Uncle Clifford standing up for herself like the queen that she is should not only be applauded for emotionally safeguarding her heart but maybe physically as well since this relationship could've ended up with her being killed or harmed by her lover as we see with so many slain trans women. Selena Reyes-Hernandez, killed by a teenager upon discovery that her anatomy wouldn't align with his expectations, is a prime example of the ugly reality facing trans women, particularly those of color.

Whether or not Lil Murda was fetishizing Uncle Clifford can be left up to date but the fact of the matter is that he let her down. For much of the season, viewers saw him offer her delusions of grandeur just to leave her out to dry for a career around his subpar music.

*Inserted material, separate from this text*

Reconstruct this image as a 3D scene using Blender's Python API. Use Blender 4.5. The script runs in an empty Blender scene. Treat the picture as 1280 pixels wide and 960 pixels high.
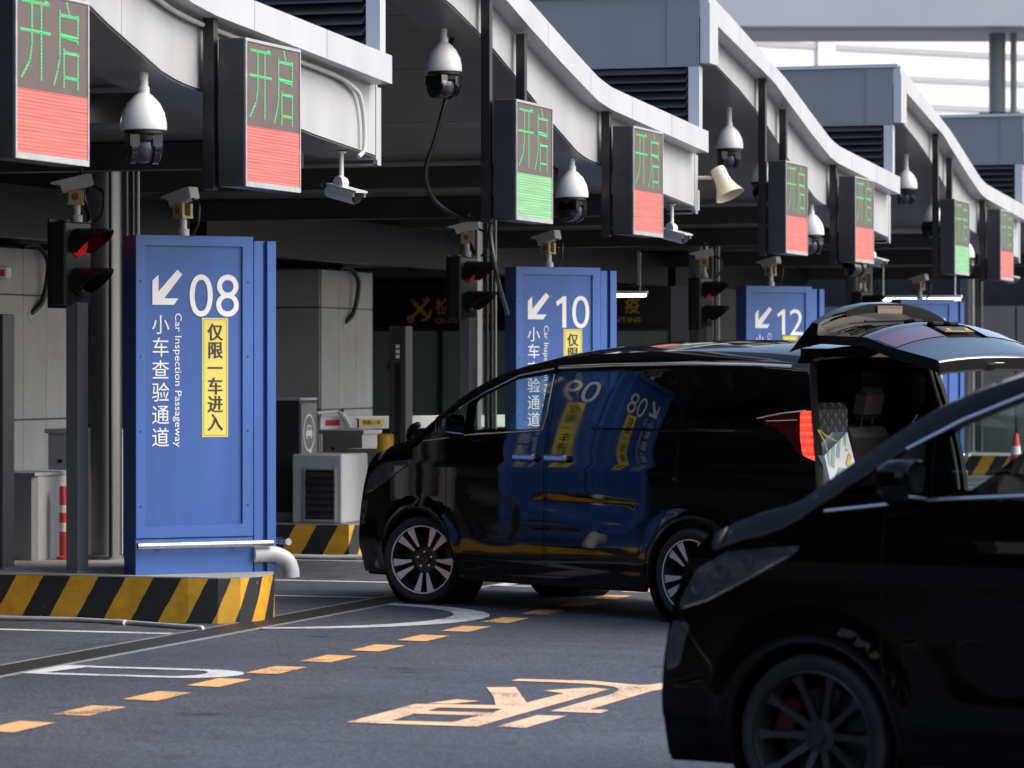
import bpy, math, random
from mathutils import Vector, Matrix
from mathutils.geometry import delaunay_2d_cdt, tessellate_polygon

random.seed(7)
PI = math.pi
R = math.radians
scene = bpy.context.scene
COL = scene.collection

# ---------------------------------------------------------------- camera, sky, sun, exposure
cam_data = bpy.data.cameras.new('camera')
cam = bpy.data.objects.new('camera', cam_data)
COL.objects.link(cam)
cam.location = (0, 0, 1.88)
cam.rotation_euler = (R(90), 0, R(18))
cam_data.lens = 126.56
cam_data.sensor_width = 36
cam_data.shift_y = -25 / 1280
cam_data.clip_end = 2000
cam_data.dof.use_dof = True
cam_data.dof.focus_distance = 27.0
cam_data.dof.aperture_fstop = 4.0
scene.camera = cam

world = bpy.data.worlds.new('World')
scene.world = world
world.use_nodes = True
wn = world.node_tree
wn.nodes.clear()
sky = wn.nodes.new('ShaderNodeTexSky')
sky.sky_type = 'NISHITA'
sky.sun_disc = False
SUN_EL, SUN_AZ = R(42), R(80)            # azimuth measured from +Y (down the lanes' row) towards +X (the open side)
sky.sun_elevation = SUN_EL
sky.sun_rotation = SUN_AZ
sky.air_density = 1.0
sky.dust_density = 3.0
sky.ozone_density = 1.0
bg = wn.nodes.new('ShaderNodeBackground')
bg.inputs['Strength'].default_value = 0.15
wo = wn.nodes.new('ShaderNodeOutputWorld')
wn.links.new(sky.outputs[0], bg.inputs[0])
wn.links.new(bg.outputs[0], wo.inputs[0])

sun_data = bpy.data.lights.new('sun', 'SUN')
sun = bpy.data.objects.new('sun', sun_data)
COL.objects.link(sun)
sun_data.energy = 1.0
sun_data.angle = R(45)
sun_data.color = (1.0, 0.98, 0.95)
d = Vector((math.sin(SUN_AZ) * math.cos(SUN_EL), math.cos(SUN_AZ) * math.cos(SUN_EL), math.sin(SUN_EL)))
sun.rotation_euler = d.to_track_quat('Z', 'Y').to_euler()

scene.view_settings.view_transform = 'Standard'
scene.view_settings.look = 'None'
scene.view_settings.exposure = 1.1
scene.view_settings.gamma = 1.0
scene.cycles.max_bounces = 8
scene.cycles.transparent_max_bounces = 16
scene.cycles.use_denoising = True

# ---------------------------------------------------------------- materials
def new_mat(name):
    m = bpy.data.materials.new(name)
    m.use_nodes = True
    return m, m.node_tree, m.node_tree.nodes['Principled BSDF']

def rgb(c):
    return (c[0], c[1], c[2], 1.0)

def mat(name, col, rough=0.5, metal=0.0, var=0.0, scale=3.0, bump=0.0, bscale=40.0, coat=0.0, spec=0.5, streak=False, coat_ior=1.5):
    """plain surface with a little uneven dirt: noise in object space drives colour and roughness"""
    m, nt, b = new_mat(name)
    b.inputs['Base Color'].default_value = rgb(col)
    b.inputs['Roughness'].default_value = rough
    b.inputs['Metallic'].default_value = metal
    b.inputs['Coat Weight'].default_value = coat
    b.inputs['Coat Roughness'].default_value = 0.02
    b.inputs['Coat IOR'].default_value = coat_ior
    b.inputs['Specular IOR Level'].default_value = spec
    tc = nt.nodes.new('ShaderNodeTexCoord')
    if var > 0:
        mp = nt.nodes.new('ShaderNodeMapping')
        if streak:
            mp.inputs['Scale'].default_value = (1, 1, 0.12)
        n = nt.nodes.new('ShaderNodeTexNoise')
        n.inputs['Scale'].default_value = scale
        n.inputs['Detail'].default_value = 8
        n.inputs['Roughness'].default_value = 0.65
        nt.links.new(tc.outputs['Object'], mp.inputs['Vector'])
        nt.links.new(mp.outputs[0], n.inputs['Vector'])
        cr = nt.nodes.new('ShaderNodeValToRGB')
        cr.color_ramp.elements[0].position = 0.25
        cr.color_ramp.elements[1].position = 0.75
        cr.color_ramp.elements[0].color = rgb([c * (1 - var) for c in col])
        cr.color_ramp.elements[1].color = rgb([min(1, c * (1 + var * 0.6)) for c in col])
        nt.links.new(n.outputs['Fac'], cr.inputs[0])
        nt.links.new(cr.outputs[0], b.inputs['Base Color'])
        mr = nt.nodes.new('ShaderNodeMapRange')
        mr.inputs['To Min'].default_value = max(0.02, rough - 0.12)
        mr.inputs['To Max'].default_value = min(1, rough + 0.12)
        nt.links.new(n.outputs['Fac'], mr.inputs['Value'])
        nt.links.new(mr.outputs[0], b.inputs['Roughness'])
    if bump > 0:
        n2 = nt.nodes.new('ShaderNodeTexNoise')
        n2.inputs['Scale'].default_value = bscale
        n2.inputs['Detail'].default_value = 4
        nt.links.new(tc.outputs['Object'], n2.inputs['Vector'])
        bp = nt.nodes.new('ShaderNodeBump')
        bp.inputs['Strength'].default_value = bump
        bp.inputs['Distance'].default_value = 0.01
        nt.links.new(n2.outputs['Fac'], bp.inputs['Height'])
        nt.links.new(bp.outputs[0], b.inputs['Normal'])
    return m

def emit(name, col, strength, base=(0.02, 0.02, 0.02)):
    m, nt, b = new_mat(name)
    b.inputs['Base Color'].default_value = rgb(base)
    b.inputs['Emission Color'].default_value = rgb(col)
    b.inputs['Emission Strength'].default_value = strength
    b.inputs['Roughness'].default_value = 0.4
    return m

def led(name, col, strength, off, pitch=0.021, speck=0.4):
    """a lit block of a lamp matrix: rows of lamps (lines in height) with uneven brightness"""
    m, nt, b = new_mat(name)
    b.inputs['Base Color'].default_value = rgb(off)
    b.inputs['Roughness'].default_value = 0.55
    tc = nt.nodes.new('ShaderNodeTexCoord')
    sx = nt.nodes.new('ShaderNodeSeparateXYZ')
    nt.links.new(tc.outputs['Object'], sx.inputs[0])
    a = nt.nodes.new('ShaderNodeMath'); a.operation = 'MULTIPLY'; a.inputs[1].default_value = 2 * PI / pitch
    nt.links.new(sx.outputs['Z'], a.inputs[0])
    s = nt.nodes.new('ShaderNodeMath'); s.operation = 'SINE'
    nt.links.new(a.outputs[0], s.inputs[0])
    mr = nt.nodes.new('ShaderNodeMapRange')
    mr.inputs['From Min'].default_value = -1
    mr.inputs['To Min'].default_value = strength * 0.42
    mr.inputs['To Max'].default_value = strength
    nt.links.new(s.outputs[0], mr.inputs['Value'])
    mp = nt.nodes.new('ShaderNodeMapping'); mp.inputs['Scale'].default_value = (1, 1.3, 60)
    n = nt.nodes.new('ShaderNodeTexNoise'); n.inputs['Scale'].default_value = 1.6; n.inputs['Detail'].default_value = 3
    nt.links.new(tc.outputs['Object'], mp.inputs['Vector']); nt.links.new(mp.outputs[0], n.inputs['Vector'])
    mr2 = nt.nodes.new('ShaderNodeMapRange')
    mr2.inputs['From Min'].default_value = 0.3; mr2.inputs['From Max'].default_value = 0.7
    mr2.inputs['To Min'].default_value = 1 - speck; mr2.inputs['To Max'].default_value = 1 + speck * 0.5
    nt.links.new(n.outputs['Fac'], mr2.inputs['Value'])
    mu = nt.nodes.new('ShaderNodeMath'); mu.operation = 'MULTIPLY'
    nt.links.new(mr.outputs[0], mu.inputs[0]); nt.links.new(mr2.outputs[0], mu.inputs[1])
    b.inputs['Emission Color'].default_value = rgb(col)
    nt.links.new(mu.outputs[0], b.inputs['Emission Strength'])
    return m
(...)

We’ve made strides in bringing authentic, Black love stories to the television screen, those same stories haven’t always encompassed love that falls on the LGBTQ+ spectrum. We’ve seen iconic fictional Black couples such as Whitley and Dwayne from A Different World or Randall and Beth from This Is Us but rarely have we seen Black love like that of Uncle Clifford and Lil Murda. We’ve seen shows like Noah’s Arc, that paved the way in showcasing the beauty that occurs when Black, queer love is centered in mainstream television but outside of that, not so much. P-Valley is leading by example in not only showcasing Black, queer love but being bold enough to give the public a glimpse into its grim side.